Recorded information

# # #

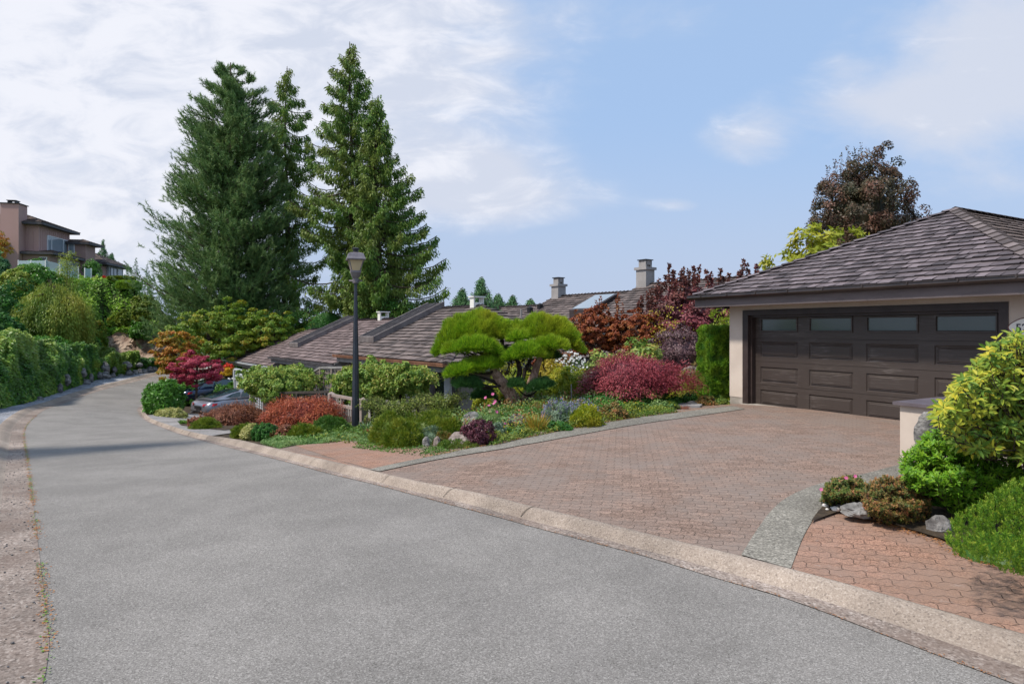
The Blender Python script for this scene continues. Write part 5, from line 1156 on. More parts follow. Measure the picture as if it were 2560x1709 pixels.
# --- layered broadleaf trees
def tree(name, label, mat, u, vt, w, Y, vcb, ncl, nl, L, W, rc, seed, trunks=1, group=None, flatc=.45, tr=.09, depth=.55, lo=-.5, core=0, kind='leaf', up=.5, ry=.8, baseY=None, lump=.2, tmat='bark', zb=None, bias=0.0, crnd=.5):
    x, y = XY(u, Y); zt_ = H-(vt-V0)/F*Y; zc = H-(vcb-V0)/F*Y; z0 = h1(x, y) if zb is None else zb; rx = w/F*Y/2
    o = thing(name, label, 'tree', (x, y, z0), group); cz = zc+(zt_-zc)*.42; R = np.array([rx, rx*ry, (zt_-zc)*.58]); b = MB()
    lo_ = -.7
    cloud(b, (x, y, cz), R, ncl, rc, nl, L, W, kind, lo_, .7, up, .6, seed, core, depth, 'face', lump, crnd, flatc, bias)
    b.build('crown', C[mat], o); b = MB(); r = np.random.RandomState(seed)
    for k in range(trunks):
        a = r.rand()*6; sp = .25*rx*(trunks > 1); p1 = np.array([x+sp*math.cos(a)*.5, y+sp*math.sin(a)*.5, z0+(cz-z0)*.5]); p2 = np.array([x+sp*math.cos(a), y+sp*math.sin(a), cz])
        b.tube([(x, y, z0-.2), p1, p2, p2+np.array([0,0,R[2]*.6])], [tr, tr*.8, tr*.55, tr*.2], 7)
    for k in range(14):
        a = k*2.4; e = r.uniform(-.3, .7); q0 = np.array([x, y, z0+(cz-z0)*r.uniform(.5, 1.05)]); q2 = np.array([x+rx*.8*math.cos(a)*math.cos(e), y+rx*.8*ry*math.sin(a)*math.cos(e), cz+R[2]*.75*math.sin(e)]); q1 = (q0+q2)/2+np.array([0,0,-.08*rx])
        b.tube([q0, q1, q2], [tr*.42, tr*.25, tr*.08], 5, cap=False)
    b.build('trunk', M[tmat], o); return o
tree('maple_tree', 'vine maple turning green to orange under the broad pine', 'vinemaple', 545, 758, 200, 40, 905, 230, 120, .12, .085, .14, 3, 4, 'maples turning colour', tr=.09, depth=.5, lump=.3)
tree('maple_tree', 'vine maple with rusty tips above the left end of the terraced roofs', 'vinemaple', 672, 770, 150, 41, 880, 170, 110, .12, .085, .14, 4, 3, 'maples turning colour', tr=.08, depth=.5, lump=.3)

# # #

Instructions for the task
Copy each line in full and exactly, omitting any picture.

Final result
The Blender Python script for this scene continues. Write part 5, from line 1156 on. More parts follow. Measure the picture as if it were 2560x1709 pixels.
# --- layered broadleaf trees
def tree(name, label, mat, u, vt, w, Y, vcb, ncl, nl, L, W, rc, seed, trunks=1, group=None, flatc=.45, tr=.09, depth=.55, lo=-.5, core=0, kind='leaf', up=.5, ry=.8, baseY=None, lump=.2, tmat='bark', zb=None, bias=0.0, crnd=.5):
    x, y = XY(u, Y); zt_ = H-(vt-V0)/F*Y; zc = H-(vcb-V0)/F*Y; z0 = h1(x, y) if zb is None else zb; rx = w/F*Y/2
    o = thing(name, label, 'tree', (x, y, z0), group); cz = zc+(zt_-zc)*.42; R = np.array([rx, rx*ry, (zt_-zc)*.58]); b = MB()
    lo_ = -.7
    cloud(b, (x, y, cz), R, ncl, rc, nl, L, W, kind, lo_, .7, up, .6, seed, core, depth, 'face', lump, crnd, flatc, bias)
    b.build('crown', C[mat], o); b = MB(); r = np.random.RandomState(seed)
    for k in range(trunks):
        a = r.rand()*6; sp = .25*rx*(trunks > 1); p1 = np.array([x+sp*math.cos(a)*.5, y+sp*math.sin(a)*.5, z0+(cz-z0)*.5]); p2 = np.array([x+sp*math.cos(a), y+sp*math.sin(a), cz])
        b.tube([(x, y, z0-.2), p1, p2, p2+np.array([0,0,R[2]*.6])], [tr, tr*.8, tr*.55, tr*.2], 7)
    for k in range(14):
        a = k*2.4; e = r.uniform(-.3, .7); q0 = np.array([x, y, z0+(cz-z0)*r.uniform(.5, 1.05)]); q2 = np.array([x+rx*.8*math.cos(a)*math.cos(e), y+rx*.8*ry*math.sin(a)*math.cos(e), cz+R[2]*.75*math.sin(e)]); q1 = (q0+q2)/2+np.array([0,0,-.08*rx])
        b.tube([q0, q1, q2], [tr*.42, tr*.25, tr*.08], 5, cap=False)
    b.build('trunk', M[tmat], o); return o
tree('maple_tree', 'vine maple turning green to orange under the broad pine', 'vinemaple', 545, 758, 200, 40, 905, 230, 120, .12, .085, .14, 3, 4, 'maples turning colour', tr=.09, depth=.5, lump=.3)
tree('maple_tree', 'vine maple with rusty tips above the left end of the terraced roofs', 'vinemaple', 672, 770, 150, 41, 880, 170, 110, .12, .085, .14, 4, 3, 'maples turning colour', tr=.08, depth=.5, lump=.3)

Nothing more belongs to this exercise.